Yeraltı yaratıklarından Typhan ve Ekhidna’nın birleşmesinden doğan Chimaera; Bellerophontes’in, uçan atı Pegasos’a binerek onu öldürmesi sırasında son nefesini verirken bile ağzından alevler çıkması, “Yanartaş” efsanesi ya da “Likya’nın sönmeyen ateşi” olarak günümüzde de anlatılmaktadır.
Chimaera, metan gazının yer yüzüne ulaşıp yanmasından oluşmuş doğal bir ateştir. Antik Dönem'de bu ateş çevresi, önemli bir Hephaistos kült merkezi olarak kullanılmıştır.
Mitolojiye göre, Hephaistos, doğduğunda çirkin bir görünüme sahip olması nedeniyle Zeus tarafından Olympos Dağı'ndan fırlatılmıştır. Çirkinliğiyle birlikte topallığı nedeniyle diğer tanrılar tarafından hor görülen Hephaistos, yer ve gökyüzünden kaçarak yanardağların altına yerleşmiş ve kendisine demirciliği meslek edinmiştir.
Çevresindeki Hephaistos tapınağı nedeniyle, Chimaera’nın diğer bir ismi Hephaisteion’dur. Hephaistos, Roma Dönemi'nde Olympos kentinin baş tanrısı konumundadır.
Hıristiyanlığa geçişle, Hephaistos kültünün sona ermesinden sonra da Yanartaş, uzun bir süre kutsallığını koruyabilmiştir. Bugün bile bazı yazıtları ve sunak kalıntıları görülebilen tapınağın üzerine, Bizans Dönemi'nde büyük bir bazilika yapılmıştır. Bazilikanın doğusunda, alt kısımda, yine Bizans Dönemi'ne tarihlendirilen yapılar yer almaktadır. Bu kısımda, Roma Devri'ne ait bir çeşme yapısı bulunmaktadır.
Ulupınar Çayı'nın oluşturduğu küçük Çıralı ovasının güneybatı yamaçları izlenerek ulaşılan kuru dere ile Chimaera arasında, kalker taşlarından yapılmış antik bir yol vardır. Yer yer yıkılmış ve yok olmuş yol, Chimaera’ya kadar izlenebilmektedir.
Kalıntıların kuzeybatısında ikinci, kuzeyinde de üçüncü bir ateş daha yer alır. Ayrıca Çataldağ'ın güney belinde bir kule ve yer yer antik patika izleri, kulenin batı tarafında küçük bir yerleşim, ikinci yanarın yanında niteliği belirlenemeyen toplama taşlarla yapılmış üçüncü bir yerleşim grubu mevcuttur.

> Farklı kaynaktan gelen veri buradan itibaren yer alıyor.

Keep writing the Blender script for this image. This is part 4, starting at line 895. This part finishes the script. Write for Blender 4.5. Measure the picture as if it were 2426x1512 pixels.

Ulupınar Deresi'nin güneyinde, Göktaş mevkii denilen yerde, Ulupınar Deresi'ne ve vadisine hakim, 20-25 m yüksekliğinde doğal kaya bloku üzerine yapılmış; yüzeyden izlenebildiği kadarı ile Geç Helenistik Dönem'den Geç Bizans Dönemi'ne kadar kullanılmış, oldukça sağlam bir kale kalıntısı mevcuttur.